WTF?
I thought we were supposed to be getting away from these bloody things and going to HTML5, not introducing even more of them.
Plugins, I mean.
A vulnerability has been found in the Unity Web Player plugin, which could allow an attacker to access any website with the credentials of the plug-in's user. The vulnerability could pass on private messages sent over Facebook and Gmail, or, if exploited on the Internet Explorer browser, it could even read local files from the …
There's a perfectly good "video"-tag. It just works, and even if it doesn't work you can always use an external player. It may not be perfect, but it's _much_ better than any of those special proprietary players will ever get.
The 1990s are over, get over it.

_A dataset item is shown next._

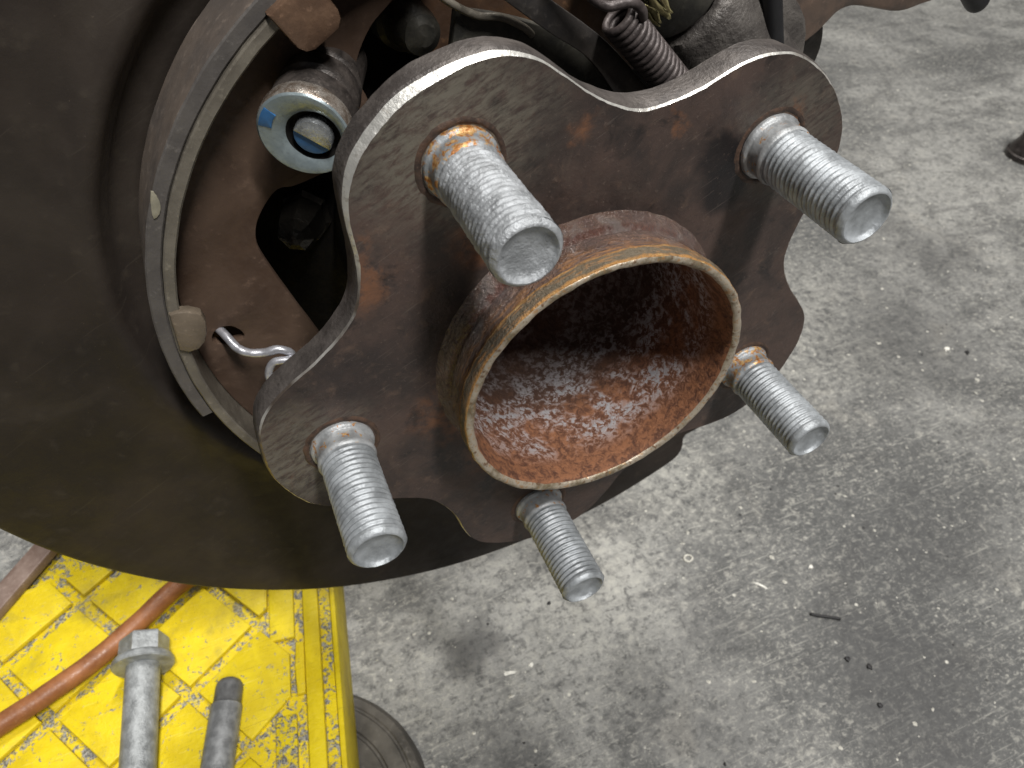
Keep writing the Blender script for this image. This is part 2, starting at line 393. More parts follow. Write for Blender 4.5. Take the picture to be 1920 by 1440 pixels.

Today you can just have an URL to a video file/stream inside a link and if people click it it'll just work.
So they reckon http://x:y@target.site/ is the same site as http://x:y@attacker.site/ ?
That means they aren't just naively comparing the two strings for equality. If they'd been *that* simple-minded, they'd have been safe. Tragically, however, someone knew that they had to parse the URL into components and compare only the domain. They just didn't know the syntax for a domain.
It reminds me of all those people who "knew" the extra rule about leap years and centuries, and consequently wrote extra code to get 2000 wrong.
Tough call...
A) Spend time/effort fixing issue with plugin that will be obsolete in a few months.
B) Try to rush replacement, hoping issue won't cause too much damage in the meantime.
I'd likely be using door number 2. I'd probably be trying to keep quiet about it as well! But ignoring a bug hunter results in bad publicity so they should have opened a dialogue with the guy at the very least imho.